Bryan Talbot / The Arbiter

If  Socrates were alive today, he wouldn’t get tenure. This is largely because he polluted the minds of his students with ideas and had a tendency to shake things up.

At Boise State, students don’t really have the Socrates problem. Sometimes, however, they get a tenure-track professor who takes a safer approach to teaching, which helps them secure tenure but negatively impacts the overall experience for students.

“There are certainly people who get very comfortable teaching in a particular way and, for most of their careers that’s the way they teach,” said Susan Shadle, director of the Center for Teaching and Learning.

For this reason, the Ten Before Tenure program was created.

Initiated in 2007, the program was designed to not only help faculty reach tenure, but also help them develop a learning mentality.

Out of the 40 faculty members which are new to the tenure-track this semester, Shadle guesses there are approximately 30 who have signed up. This isn’t a required course, but she feels it’s something professors should want to take.

“I would like every faculty member to see their life as a teacher as a journey in which they’re constantly growing and learning and getting better at it,” Shadle said.

To her, the reason teachers may want to keep the same teaching style is because the strategy they use is effective for students. It may also be because they’re in the process to get tenure.

“Faculty are going to try new things. They’re going to explore new ideas and that could be different ways of teaching,” she said. “There are others who are concerned that if they try something new it won’t go well or go well at first. So there may be some teachers who are more conservative in their teaching until they have tenure because they’re afraid of what might happen on their course evaluations. But that’s not everybody.”
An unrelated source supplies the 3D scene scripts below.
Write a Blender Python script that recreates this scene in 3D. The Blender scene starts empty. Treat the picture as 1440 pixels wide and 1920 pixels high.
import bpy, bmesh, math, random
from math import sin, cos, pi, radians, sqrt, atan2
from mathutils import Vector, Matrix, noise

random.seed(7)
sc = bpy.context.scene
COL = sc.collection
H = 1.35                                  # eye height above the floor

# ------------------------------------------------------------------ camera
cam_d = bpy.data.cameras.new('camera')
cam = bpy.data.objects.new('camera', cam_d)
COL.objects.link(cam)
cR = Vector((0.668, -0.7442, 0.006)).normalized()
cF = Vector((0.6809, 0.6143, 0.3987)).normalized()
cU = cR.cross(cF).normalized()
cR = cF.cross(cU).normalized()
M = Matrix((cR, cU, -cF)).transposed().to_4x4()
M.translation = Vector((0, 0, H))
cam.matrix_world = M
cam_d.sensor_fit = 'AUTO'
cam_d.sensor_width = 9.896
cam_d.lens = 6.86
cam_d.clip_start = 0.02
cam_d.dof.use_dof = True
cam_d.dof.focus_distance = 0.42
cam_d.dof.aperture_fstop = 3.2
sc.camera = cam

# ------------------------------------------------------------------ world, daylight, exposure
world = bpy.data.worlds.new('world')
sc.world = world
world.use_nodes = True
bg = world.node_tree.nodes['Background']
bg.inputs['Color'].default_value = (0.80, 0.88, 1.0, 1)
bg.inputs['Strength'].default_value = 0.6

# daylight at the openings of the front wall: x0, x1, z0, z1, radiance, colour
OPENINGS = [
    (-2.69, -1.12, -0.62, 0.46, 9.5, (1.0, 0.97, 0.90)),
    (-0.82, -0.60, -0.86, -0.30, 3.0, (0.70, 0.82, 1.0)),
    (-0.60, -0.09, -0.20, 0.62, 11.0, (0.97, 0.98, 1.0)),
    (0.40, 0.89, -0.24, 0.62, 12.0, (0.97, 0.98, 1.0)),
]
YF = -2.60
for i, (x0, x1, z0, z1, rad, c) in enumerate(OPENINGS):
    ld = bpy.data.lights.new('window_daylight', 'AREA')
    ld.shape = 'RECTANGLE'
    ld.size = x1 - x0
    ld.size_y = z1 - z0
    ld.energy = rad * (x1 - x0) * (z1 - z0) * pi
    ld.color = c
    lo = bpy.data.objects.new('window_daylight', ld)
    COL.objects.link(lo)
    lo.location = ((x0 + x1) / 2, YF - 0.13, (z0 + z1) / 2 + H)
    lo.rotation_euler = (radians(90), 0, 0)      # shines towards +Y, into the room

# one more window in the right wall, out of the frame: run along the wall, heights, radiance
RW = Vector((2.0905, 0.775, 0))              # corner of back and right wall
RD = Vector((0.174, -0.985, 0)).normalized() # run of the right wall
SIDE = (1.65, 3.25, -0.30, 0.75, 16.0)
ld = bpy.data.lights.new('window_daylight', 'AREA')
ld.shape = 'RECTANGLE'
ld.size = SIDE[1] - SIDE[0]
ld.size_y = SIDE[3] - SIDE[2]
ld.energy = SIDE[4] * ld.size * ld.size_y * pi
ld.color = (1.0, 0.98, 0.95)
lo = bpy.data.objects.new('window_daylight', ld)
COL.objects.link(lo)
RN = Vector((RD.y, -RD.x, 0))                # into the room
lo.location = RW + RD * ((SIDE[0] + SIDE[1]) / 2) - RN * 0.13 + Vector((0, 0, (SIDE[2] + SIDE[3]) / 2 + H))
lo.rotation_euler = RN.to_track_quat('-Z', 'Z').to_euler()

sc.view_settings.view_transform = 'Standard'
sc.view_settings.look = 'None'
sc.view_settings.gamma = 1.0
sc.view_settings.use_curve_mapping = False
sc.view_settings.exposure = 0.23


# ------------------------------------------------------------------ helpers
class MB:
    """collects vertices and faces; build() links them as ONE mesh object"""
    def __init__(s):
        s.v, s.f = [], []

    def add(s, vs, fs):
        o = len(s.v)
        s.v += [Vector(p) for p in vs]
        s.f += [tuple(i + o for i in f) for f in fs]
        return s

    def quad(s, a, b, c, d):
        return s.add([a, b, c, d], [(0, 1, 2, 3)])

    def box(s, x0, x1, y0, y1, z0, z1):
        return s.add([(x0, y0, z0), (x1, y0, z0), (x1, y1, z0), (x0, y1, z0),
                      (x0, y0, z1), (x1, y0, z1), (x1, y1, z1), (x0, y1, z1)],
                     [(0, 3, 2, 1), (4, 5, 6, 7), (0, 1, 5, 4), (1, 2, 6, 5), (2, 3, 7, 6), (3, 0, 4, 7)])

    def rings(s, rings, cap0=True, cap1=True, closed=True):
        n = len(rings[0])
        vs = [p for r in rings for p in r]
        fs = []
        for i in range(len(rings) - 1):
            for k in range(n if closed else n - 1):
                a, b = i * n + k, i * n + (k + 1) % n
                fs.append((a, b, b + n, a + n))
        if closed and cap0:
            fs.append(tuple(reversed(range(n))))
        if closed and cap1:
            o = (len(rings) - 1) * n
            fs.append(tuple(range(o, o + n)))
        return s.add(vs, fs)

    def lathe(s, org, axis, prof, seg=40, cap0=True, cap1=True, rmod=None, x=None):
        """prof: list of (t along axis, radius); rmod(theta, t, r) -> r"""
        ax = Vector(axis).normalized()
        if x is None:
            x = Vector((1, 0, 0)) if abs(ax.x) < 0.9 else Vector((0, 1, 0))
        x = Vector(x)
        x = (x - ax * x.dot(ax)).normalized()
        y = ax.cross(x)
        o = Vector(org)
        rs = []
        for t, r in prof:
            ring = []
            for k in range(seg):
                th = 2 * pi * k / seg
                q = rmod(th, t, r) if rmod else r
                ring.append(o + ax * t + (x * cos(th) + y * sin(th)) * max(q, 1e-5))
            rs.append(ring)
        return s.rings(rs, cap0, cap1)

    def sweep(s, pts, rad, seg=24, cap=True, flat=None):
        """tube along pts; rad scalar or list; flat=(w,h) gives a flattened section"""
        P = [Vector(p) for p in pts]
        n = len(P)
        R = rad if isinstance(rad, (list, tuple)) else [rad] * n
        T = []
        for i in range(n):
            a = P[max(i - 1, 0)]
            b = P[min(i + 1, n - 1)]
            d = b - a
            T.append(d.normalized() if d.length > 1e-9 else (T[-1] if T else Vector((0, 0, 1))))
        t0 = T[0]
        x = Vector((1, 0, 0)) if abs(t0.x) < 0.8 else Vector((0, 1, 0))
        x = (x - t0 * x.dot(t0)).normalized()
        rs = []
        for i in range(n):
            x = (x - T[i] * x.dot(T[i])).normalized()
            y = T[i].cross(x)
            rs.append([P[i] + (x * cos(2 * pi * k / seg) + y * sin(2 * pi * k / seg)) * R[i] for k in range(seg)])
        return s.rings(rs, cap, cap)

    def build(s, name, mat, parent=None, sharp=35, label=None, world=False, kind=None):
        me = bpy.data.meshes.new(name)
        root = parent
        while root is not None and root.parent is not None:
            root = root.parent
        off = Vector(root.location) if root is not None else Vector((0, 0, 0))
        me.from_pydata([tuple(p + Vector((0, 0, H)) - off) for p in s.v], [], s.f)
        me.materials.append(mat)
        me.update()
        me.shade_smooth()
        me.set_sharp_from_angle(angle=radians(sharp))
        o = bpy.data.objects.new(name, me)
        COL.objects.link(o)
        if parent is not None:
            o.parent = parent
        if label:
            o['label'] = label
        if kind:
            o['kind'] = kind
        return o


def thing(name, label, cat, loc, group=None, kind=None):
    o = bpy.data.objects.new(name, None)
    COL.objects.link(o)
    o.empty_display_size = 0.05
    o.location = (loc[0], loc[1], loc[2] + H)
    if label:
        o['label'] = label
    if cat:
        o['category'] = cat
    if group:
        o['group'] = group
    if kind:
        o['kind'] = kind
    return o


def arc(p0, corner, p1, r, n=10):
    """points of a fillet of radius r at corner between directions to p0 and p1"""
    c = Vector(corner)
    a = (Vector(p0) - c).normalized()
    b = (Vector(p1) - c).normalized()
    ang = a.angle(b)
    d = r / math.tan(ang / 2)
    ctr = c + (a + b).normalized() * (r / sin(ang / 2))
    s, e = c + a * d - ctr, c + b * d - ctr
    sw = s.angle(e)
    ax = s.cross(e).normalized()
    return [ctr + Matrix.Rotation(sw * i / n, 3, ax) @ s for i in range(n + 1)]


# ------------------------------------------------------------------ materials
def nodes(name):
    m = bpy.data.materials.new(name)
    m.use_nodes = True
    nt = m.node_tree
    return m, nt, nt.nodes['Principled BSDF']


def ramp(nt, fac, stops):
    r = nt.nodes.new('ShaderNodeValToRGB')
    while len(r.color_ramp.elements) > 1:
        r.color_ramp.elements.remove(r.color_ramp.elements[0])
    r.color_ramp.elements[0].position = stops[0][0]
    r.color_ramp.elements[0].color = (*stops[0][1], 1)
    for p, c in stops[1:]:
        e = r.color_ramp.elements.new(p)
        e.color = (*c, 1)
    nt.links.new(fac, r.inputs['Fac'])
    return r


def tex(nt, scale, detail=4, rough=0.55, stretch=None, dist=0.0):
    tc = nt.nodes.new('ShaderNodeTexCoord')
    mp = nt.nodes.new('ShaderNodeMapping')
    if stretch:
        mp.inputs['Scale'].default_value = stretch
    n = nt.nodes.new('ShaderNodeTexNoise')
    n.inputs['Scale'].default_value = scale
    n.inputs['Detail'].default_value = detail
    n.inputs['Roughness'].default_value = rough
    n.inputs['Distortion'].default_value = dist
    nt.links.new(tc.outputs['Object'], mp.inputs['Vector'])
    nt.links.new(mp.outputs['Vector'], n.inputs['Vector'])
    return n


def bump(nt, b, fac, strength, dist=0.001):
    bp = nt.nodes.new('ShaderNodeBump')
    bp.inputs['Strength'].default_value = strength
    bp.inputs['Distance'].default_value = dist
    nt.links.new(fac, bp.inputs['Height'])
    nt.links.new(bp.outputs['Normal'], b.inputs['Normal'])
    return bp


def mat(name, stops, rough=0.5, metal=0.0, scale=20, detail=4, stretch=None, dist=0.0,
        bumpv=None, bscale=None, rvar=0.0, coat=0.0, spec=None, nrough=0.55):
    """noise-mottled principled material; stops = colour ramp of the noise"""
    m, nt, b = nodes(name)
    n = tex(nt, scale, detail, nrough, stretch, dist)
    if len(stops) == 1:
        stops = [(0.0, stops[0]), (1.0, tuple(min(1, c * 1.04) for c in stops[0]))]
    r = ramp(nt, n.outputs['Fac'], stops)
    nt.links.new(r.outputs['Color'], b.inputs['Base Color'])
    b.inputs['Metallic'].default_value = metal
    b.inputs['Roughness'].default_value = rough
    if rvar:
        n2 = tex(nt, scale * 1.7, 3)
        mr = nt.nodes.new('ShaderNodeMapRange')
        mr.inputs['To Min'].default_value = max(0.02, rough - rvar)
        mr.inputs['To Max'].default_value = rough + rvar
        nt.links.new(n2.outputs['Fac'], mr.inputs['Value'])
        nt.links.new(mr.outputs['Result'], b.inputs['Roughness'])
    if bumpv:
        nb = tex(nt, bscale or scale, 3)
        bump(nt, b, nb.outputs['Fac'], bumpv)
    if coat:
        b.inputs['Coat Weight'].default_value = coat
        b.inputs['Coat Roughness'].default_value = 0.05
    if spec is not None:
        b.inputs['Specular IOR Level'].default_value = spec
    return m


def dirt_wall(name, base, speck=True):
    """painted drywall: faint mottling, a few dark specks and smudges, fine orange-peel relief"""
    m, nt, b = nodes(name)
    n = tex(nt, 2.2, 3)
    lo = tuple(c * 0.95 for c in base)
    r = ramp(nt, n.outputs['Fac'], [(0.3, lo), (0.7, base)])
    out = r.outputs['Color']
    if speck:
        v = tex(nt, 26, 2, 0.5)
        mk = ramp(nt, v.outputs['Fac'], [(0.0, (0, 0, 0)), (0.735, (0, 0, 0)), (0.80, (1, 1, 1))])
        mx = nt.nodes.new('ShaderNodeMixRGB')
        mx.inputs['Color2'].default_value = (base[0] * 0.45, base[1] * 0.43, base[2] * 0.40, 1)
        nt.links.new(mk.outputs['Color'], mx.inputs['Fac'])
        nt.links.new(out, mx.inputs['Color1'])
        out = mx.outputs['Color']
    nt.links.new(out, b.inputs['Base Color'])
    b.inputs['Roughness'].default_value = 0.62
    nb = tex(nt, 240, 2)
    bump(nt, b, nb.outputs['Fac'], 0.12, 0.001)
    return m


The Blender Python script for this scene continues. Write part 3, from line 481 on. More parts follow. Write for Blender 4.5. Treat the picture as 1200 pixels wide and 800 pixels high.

Kortnie Bellery, freshman accounting major, feels that regardless of teaching strategy teachers should be passionate about what they do and bring that same excitement to the classroom, especially at a college level.

“I’ve really been able to connect with the energetic teachers more, the ones that actually care about my education and are passionate about what they do—compared to (some of) the professors I’ve had, that are lacking enthusiasm and are not as interested in the experience of the students,” Bellery said.

Shadle believes most faculty pay attention to student evaluations and, if their approach is not effective, they gradually make changes until it is.

“I think this is valuable for any lesson in life,” said a professor who asked to remain nameless. “If you get a number of people telling you the same thing, then you should say, ‘maybe I’m doing something wrong’.”